There may be problems in accessing official data because of the structure and form in which they are being published (that is, for particular audiences, like policy makers), with different datasets sometimes linked together. But with the move towards ‘open data’, different agencies and organisations are starting to produce their own data portals, especially on a regional or city level. With fast growing research and development around big data, together with the use of cloud computing, access to graphical interfaces and visualisations are becoming more common.

More Resources

Check out your national, regional and local Careers Service. Most career services provide Labour Market Information.

LMI for All in the UK is a government funded service providing free access to an API for up to date data around LMI.

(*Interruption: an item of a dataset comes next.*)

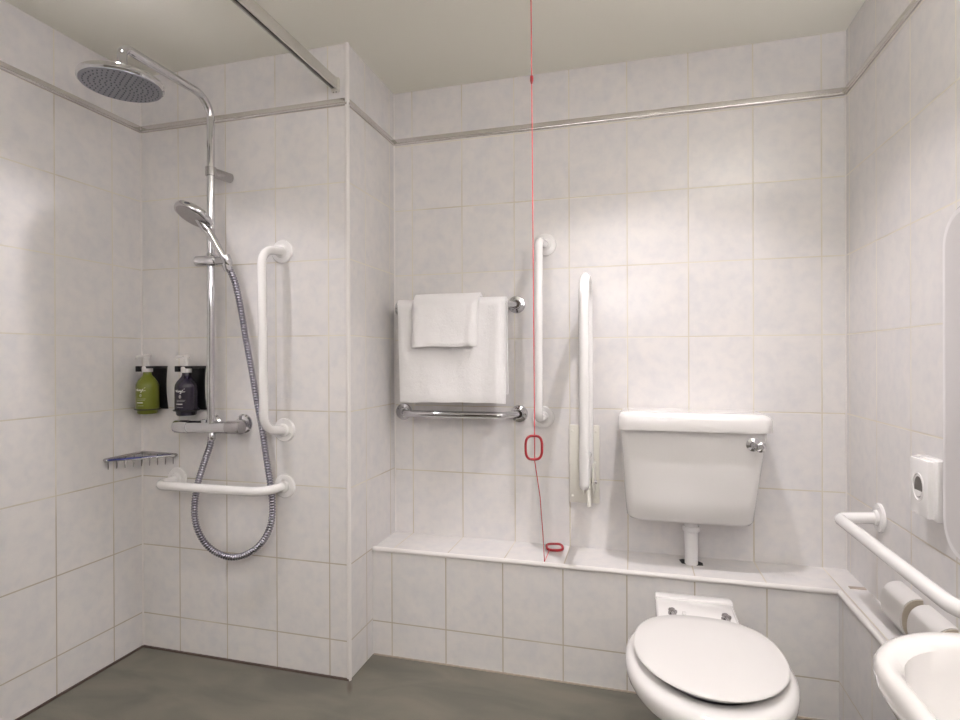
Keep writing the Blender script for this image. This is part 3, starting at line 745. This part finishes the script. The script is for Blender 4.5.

The Cedefop Skills-OVATE portal provide tools and reports for labour market information for Skills-OVATE offers detailed information on the jobs and skills employers demand based on online job advertisements (OJAs) in 32 European countries. It is powered by Cedefop's and Eurostat's joint work in the context of the Web Intelligence Hub.

Questions for reflection

Different Types of LMI
Reflect on how the distinction between 'hard LMI' and 'soft LMI' can impact the interpretation and utility of labor market data in career guidance.
Importance of LMI
Why do you think high-quality, current LMI is crucial for effective career practice? Discuss how outdated or low-quality LMI might affect career advice.
Sources of LMI
Considering the variety of sources for LMI, like statistical agencies and conversations with employers, which sources do you think are most reliable for specific types of career advice and why?
Formats of LMI Presentation
How do the different formats of presenting LMI (e.g., statistical formats, visualizations) influence its accessibility and usefulness to different audiences?
Limitations of LMI
Reflect on some limitations of LMI from different sources. How might these limitations affect decision-making for career guidance?
Tools for Accessing LMI
Discuss the impact of tools like the Cedefop OVATE portal on the accessibility of labor market information. How do these tools change the landscape of career guidance?